Non, la co-construction, ce n’est pas de la démagogie, c’est de la stratégie. Parce qu’un franchisé convaincu est un ambassadeur puissant. C’est aussi un investisseur plus engagé, plus réactif, et un prescripteur efficace auprès de ses pairs. Le concept évolue, mais le réseau avance d’un seul bloc.

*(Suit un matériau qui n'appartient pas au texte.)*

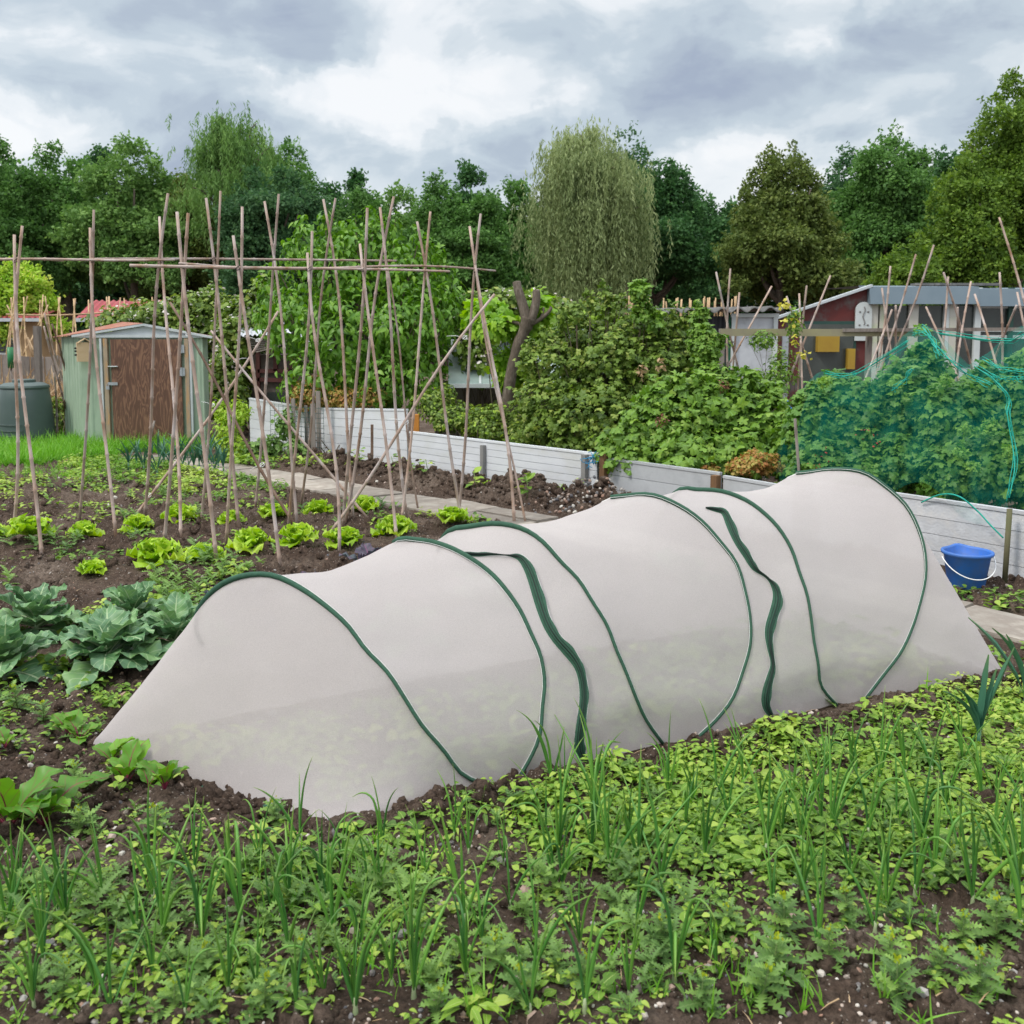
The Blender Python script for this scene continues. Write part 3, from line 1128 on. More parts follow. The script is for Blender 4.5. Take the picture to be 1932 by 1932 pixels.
def make_clods():
    t_ = (1 + 5 ** .5) / 2
    V = []
    for a in (-1, 1):
        for c in (-t_, t_):
            V += [(0, a, c), (a, c, 0), (c, 0, a)]
    V = np.array(V) / math.hypot(1, t_)
    e = 2 / math.hypot(1, t_)
    F = []
    for i in range(12):
        for j in range(i + 1, 12):
            for k in range(j + 1, 12):
                if all(abs(np.linalg.norm(V[a] - V[c]) - e) < .01 for a, c in ((i, j), (j, k), (i, k))):
                    nn = np.cross(V[j] - V[i], V[k] - V[i])
                    F.append((i, j, k) if nn @ V[i] > 0 else (i, k, j))
    V = [tuple(q) for q in V]
    mid, F2 = {}, []

    def m_(a, c):
        key = (min(a, c), max(a, c))
        if key not in mid:
            q = np.array(V[a]) + np.array(V[c])
            V.append(tuple(q / np.linalg.norm(q)))
            mid[key] = len(V) - 1
        return mid[key]
    for (i, j, k) in F:
        a, c, d = m_(i, j), m_(j, k), m_(i, k)
        F2 += [(i, a, d), (a, j, c), (d, c, k), (a, c, d)]
    base = np.array(V)
    F2 = np.array(F2)
    tp = [(base * .5 * (1 + R.normal(size=(len(base), 1)) * .13), F2, np.zeros((len(base), 3))) for _ in range(5)]
    xs_, ys_, zs_, ss_ = [], [], [], []

    def line(p, q, n, wd, s0, s1):
        t = R.random(n)
        o = R.normal(size=(n, 2)) * wd
        xs_.append(p[0] + (q[0] - p[0]) * t + o[:, 0])
        ys_.append(p[1] + (q[1] - p[1]) * t + o[:, 1])
        ss_.append(np.clip(R.lognormal(math.log(s0), .45, n), .006, s1))
    far0 = TN[0] - TAX * .667 + TPE * 1.046
    line(far0 + np.array([.02, -.03, 0]), TN[0] + np.array([-.03, -.03, 0]), 900, .035, .018, .05)
    line(TN[0] + np.array([-.02, -.03, 0]), TN[4] + np.array([.05, -.035, 0]), 1700, .035, .016, .045)
    line((-2.45, 11.35), (1.0, 8.2), 1800, .17, .035, .09)
    line(far0 + np.array([-.1, .1, 0]), TN[0] + np.array([-.35, -.35, 0]), 500, .22, .018, .05)
    n = 5200
    y = 1.6 + R.random(n) ** 1.1 * 9.0
    xs_.append((R.random(n) - .5) * (y * 1.15 + .5))
    ys_.append(y)
    ss_.append(np.clip(R.lognormal(math.log(.016), .5, n) * (1 + y * .09), .006, .06))
    x, y, s_ = np.concatenate(xs_), np.concatenate(ys_), np.concatenate(ss_)
    ok = seg_dist(x, y, PATH_C) > .33
    x, y, s_ = x[ok], y[ok], s_[ok]
    z = hgt(x, y)
    b = B()
    w = R.integers(0, 5, len(x))
    for i in range(5):
        q = w == i
        k = q.sum()
        b.leaves(tp[i], np.c_[x[q], y[q], z[q] + s_[q] * .12], unit(k), np.tile([0, .1, 1.], (k, 1)) + R.normal(size=(k, 3)) * .3, s_[q] * R.uniform(.9, 1.5, k), s_[q], R.uniform(.55, .95, k))
    tag(b.build('soil_clods', MS), 'crumbly dark soil clods lying over the beds and the hem of the fleece', 'soil', kind='stuff')
    # dry bits
    n = 900
    y = 1.7 + R.random(n) ** 1.2 * 7
    x = (R.random(n) - .5) * (y * 1.15 + .5)
    ok = seg_dist(x, y, PATH_C) > .1
    x, y = x[ok], y[ok]
    b = B()
    k = len(x)
    b.leaves((np.array([(-.04, 0, 0), (.04, 0, 0), (.03, .5, .06), (-.03, .5, .06), (0, 1, 0)]), np.array([(0, 1, 2), (0, 2, 3), (3, 2, 4)]), np.zeros((5, 3))),
             np.c_[x, y, hgt(x, y) + .008], np.c_[R.normal(size=(k, 2)), R.normal(size=k) * .1], np.tile([0, .0, 1.], (k, 1)), R.uniform(.02, .07, k), R.uniform(.02, .06, k))
    tag(b.build('dry_litter', M_STRAW), 'scraps of dry straw and dead leaf on the soil', 'litter', kind='stuff')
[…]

Piloter par la donnée, pas à l’intuition
Un concept séduisant sur le papier ne vaut rien s’il ne produit pas de résultats concrets, car dans un réseau de franchise, l’esthétique ou l’intuition ne font pas loi : seule la performance compte. Et pour la mesurer, il ne suffit pas d’avoir un bon feeling. Il faut des données, des indicateurs, du tangible. Chez KFC, cette rigueur est inscrite dans les process. Avant toute généralisation d’un nouveau concept, chaque prototype est soumis à l’épreuve du réel. Un premier restaurant pilote teste l’agencement, le parcours client, l’impact visuel. Puis vient l’analyse : variation du chiffre d’affaires, flux de fréquentation, retour terrain, satisfaction client. Si les résultats sont probants, l’enseigne passe à l’échelle. Sinon, elle ajuste. Nicolas Gabriel, responsable du développement, résume bien cette approche : « On va le mettre sur un premier restaurant et regarder comment il se comporte. Et ensuite, on va apprendre, on va continuer à le faire évoluer. »

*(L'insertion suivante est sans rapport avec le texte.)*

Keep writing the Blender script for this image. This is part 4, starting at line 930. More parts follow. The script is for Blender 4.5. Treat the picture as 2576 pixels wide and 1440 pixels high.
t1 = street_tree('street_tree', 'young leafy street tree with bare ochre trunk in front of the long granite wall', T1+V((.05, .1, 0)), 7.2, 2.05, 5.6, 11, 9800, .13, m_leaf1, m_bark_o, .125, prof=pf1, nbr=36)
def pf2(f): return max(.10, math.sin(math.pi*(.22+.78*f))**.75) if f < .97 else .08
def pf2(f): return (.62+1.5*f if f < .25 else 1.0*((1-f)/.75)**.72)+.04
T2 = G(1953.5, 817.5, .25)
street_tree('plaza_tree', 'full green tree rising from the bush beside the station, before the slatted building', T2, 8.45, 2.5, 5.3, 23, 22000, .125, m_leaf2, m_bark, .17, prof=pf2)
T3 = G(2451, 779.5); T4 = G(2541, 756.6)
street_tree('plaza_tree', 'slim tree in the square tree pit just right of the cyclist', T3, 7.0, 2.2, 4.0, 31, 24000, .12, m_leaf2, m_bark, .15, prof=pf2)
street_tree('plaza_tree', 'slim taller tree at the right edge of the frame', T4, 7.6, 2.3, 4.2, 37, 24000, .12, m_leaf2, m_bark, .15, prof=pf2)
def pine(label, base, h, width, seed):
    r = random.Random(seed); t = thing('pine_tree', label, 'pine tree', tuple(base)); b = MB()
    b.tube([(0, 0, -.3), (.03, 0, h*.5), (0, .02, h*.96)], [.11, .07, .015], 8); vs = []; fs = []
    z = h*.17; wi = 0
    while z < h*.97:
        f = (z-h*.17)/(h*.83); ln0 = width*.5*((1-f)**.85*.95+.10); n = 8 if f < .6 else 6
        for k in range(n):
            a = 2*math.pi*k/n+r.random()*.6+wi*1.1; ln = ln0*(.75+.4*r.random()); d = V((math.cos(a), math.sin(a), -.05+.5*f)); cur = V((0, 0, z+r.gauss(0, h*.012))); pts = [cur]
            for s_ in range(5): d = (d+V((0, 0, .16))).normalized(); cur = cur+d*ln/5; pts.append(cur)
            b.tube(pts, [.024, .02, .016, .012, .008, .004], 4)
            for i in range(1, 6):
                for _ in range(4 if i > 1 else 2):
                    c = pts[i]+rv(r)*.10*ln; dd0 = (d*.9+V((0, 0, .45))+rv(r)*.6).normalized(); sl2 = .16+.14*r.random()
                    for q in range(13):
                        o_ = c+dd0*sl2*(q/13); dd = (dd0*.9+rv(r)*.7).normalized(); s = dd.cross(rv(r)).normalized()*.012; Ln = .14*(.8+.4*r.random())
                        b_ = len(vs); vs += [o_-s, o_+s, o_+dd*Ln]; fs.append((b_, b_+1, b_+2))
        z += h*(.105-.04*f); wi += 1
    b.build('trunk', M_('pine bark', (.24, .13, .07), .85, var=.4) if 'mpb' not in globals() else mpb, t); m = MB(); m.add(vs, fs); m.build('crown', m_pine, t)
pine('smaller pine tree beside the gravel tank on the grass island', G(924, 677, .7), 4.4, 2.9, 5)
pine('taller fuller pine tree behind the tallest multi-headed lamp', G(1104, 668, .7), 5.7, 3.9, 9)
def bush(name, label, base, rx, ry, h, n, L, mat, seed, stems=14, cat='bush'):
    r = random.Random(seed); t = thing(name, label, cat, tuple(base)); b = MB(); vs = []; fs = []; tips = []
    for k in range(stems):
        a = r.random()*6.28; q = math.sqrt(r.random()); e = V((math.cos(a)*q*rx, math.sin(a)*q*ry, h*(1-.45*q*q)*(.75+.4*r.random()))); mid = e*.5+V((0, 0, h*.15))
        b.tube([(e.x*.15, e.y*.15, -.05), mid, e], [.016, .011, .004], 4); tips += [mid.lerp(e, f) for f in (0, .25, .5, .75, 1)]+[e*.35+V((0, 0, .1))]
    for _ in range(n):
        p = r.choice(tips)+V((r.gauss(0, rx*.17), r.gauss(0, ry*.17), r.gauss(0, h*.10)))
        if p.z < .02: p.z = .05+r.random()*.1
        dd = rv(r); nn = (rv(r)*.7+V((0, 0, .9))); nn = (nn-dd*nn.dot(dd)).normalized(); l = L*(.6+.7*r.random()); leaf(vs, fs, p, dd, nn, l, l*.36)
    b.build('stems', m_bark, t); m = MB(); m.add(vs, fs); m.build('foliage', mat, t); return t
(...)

Même exigence de méthode chez Jeff de Bruges, où rien n’est laissé au hasard. Chaque changement de concept passe par une phase de test sur un nombre restreint de points de vente. Les résultats sont scrutés à la loupe. Si la transformation se traduit par une hausse de 20 à 30 % du chiffre d’affaires — ce qui n’est pas rare — alors seulement le réseau considère qu’il est pertinent d’investir.